The Formative Years – Jan Hammer
Long before underground culture sucked me in, there was an American neo-noir crime-drama TV show being broadcast long past my bedtime on Saturday evenings, the weekly forty-eight minutes of which fascinated me immensely.
While the scripts and stories were shite or non-existent at best – I doubt there has ever been a concept beyond the brainstorming memo “MTV cops” - the fact that the show was stylized beyond belief, drawing on 1980s new wave culture, and integrating contemporary music captured me and had me transfixed in front of the screen on a weekly basis.
Clearly, the focus was firmly set on evoking emotions and delivering eye feasts galore rather than engaging plot lines, with the producers going as far as excluding certain colour schemes and going at great lengths to bend scripts to instead find suitable props and settings.

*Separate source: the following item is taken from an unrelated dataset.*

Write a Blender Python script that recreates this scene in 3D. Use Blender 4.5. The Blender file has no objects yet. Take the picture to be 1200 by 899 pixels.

Apart from the incorporation of countless hits from the 1980s, the synthesized soundtrack fascinated me, which was created by Jan Hammer who was tasked to exclusively score the show with his instrumental pieces.
Needless to say, I had to get the original soundtrack on tape, so I could listen to it on my Walkman while trying to channel my inner Sonny Crockett in the best way possible, given that I was a prepuscendent lacking both the means and knowledge on how to acquire the necessary wardrobe nor having the ability to sport a designer stubble.
At least I owned quite a bit of official merchandise in shades of pink, peach, fuchsia and other pastel colours along with posters of Sonny Crockett’s vehicles, i.e. Ferrari Daytona and Testarossa, and the sailboat he lived on.
Jan Hammer was the one-man band that contributed the integral wall-to-wall sonic component to the show with his swaggering Fairlight CMI synth arrangements that drove the narrative and covered at least thirty minutes of each episode. In other words, the man created pretty much an album per episode, which could have not come at a better time as Miami Vice was the first TV show that was presented in stereo in a cinematic way that was very movie-like.
It was the first time that I perceived TV music to be more than a utility and a facet that took on a life of its own.